══ Records for the task

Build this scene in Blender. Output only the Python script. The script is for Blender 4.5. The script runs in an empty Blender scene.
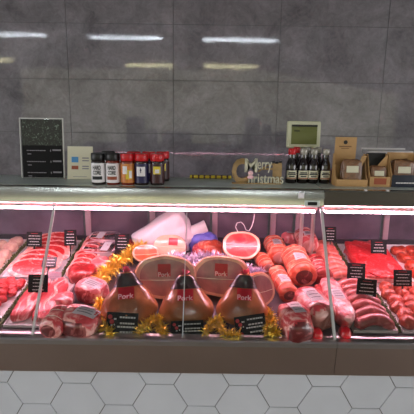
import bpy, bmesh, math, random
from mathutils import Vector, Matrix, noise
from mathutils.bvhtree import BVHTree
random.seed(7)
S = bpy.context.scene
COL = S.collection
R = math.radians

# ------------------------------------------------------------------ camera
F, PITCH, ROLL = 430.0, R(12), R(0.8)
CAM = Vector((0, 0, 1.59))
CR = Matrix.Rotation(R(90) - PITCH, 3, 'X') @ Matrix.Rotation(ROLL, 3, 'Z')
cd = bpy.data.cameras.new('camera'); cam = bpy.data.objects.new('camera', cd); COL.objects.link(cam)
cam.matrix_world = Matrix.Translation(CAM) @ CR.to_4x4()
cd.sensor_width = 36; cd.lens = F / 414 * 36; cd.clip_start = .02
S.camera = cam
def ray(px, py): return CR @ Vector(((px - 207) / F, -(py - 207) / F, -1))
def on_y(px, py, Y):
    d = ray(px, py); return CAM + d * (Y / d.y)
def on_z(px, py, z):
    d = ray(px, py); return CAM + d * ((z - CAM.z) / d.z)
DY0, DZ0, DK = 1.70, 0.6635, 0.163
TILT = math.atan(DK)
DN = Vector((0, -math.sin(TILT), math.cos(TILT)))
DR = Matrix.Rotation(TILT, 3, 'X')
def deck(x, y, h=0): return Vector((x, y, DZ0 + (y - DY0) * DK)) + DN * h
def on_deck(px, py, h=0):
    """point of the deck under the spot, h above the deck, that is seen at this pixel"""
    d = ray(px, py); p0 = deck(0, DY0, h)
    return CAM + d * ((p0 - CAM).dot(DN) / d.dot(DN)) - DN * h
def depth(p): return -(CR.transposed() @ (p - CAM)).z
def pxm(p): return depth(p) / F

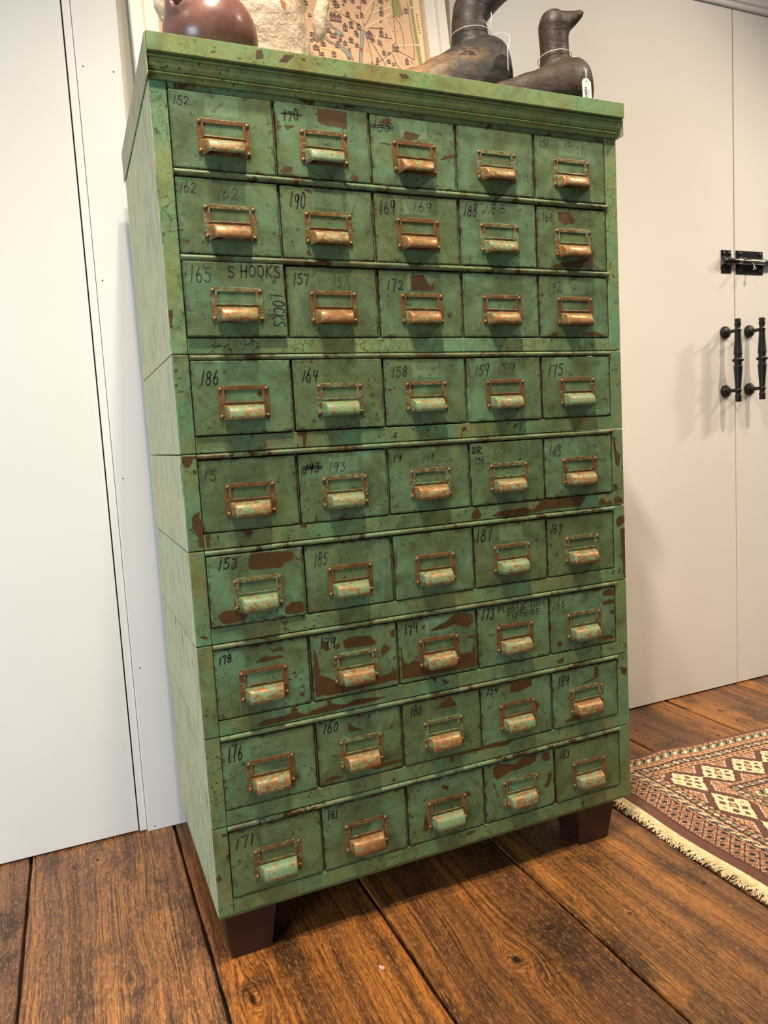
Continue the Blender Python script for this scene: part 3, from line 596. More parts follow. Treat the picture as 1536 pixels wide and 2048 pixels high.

════

Aim of the task: Search the entries for the word "scene", then gather every line that has it.

Answer to the task:
Build this scene in Blender. Output only the Python script. The script is for Blender 4.5. The script runs in an empty Blender scene.
S = bpy.context.scene
Continue the Blender Python script for this scene: part 3, from line 596. More parts follow. Treat the picture as 1536 pixels wide and 2048 pixels high.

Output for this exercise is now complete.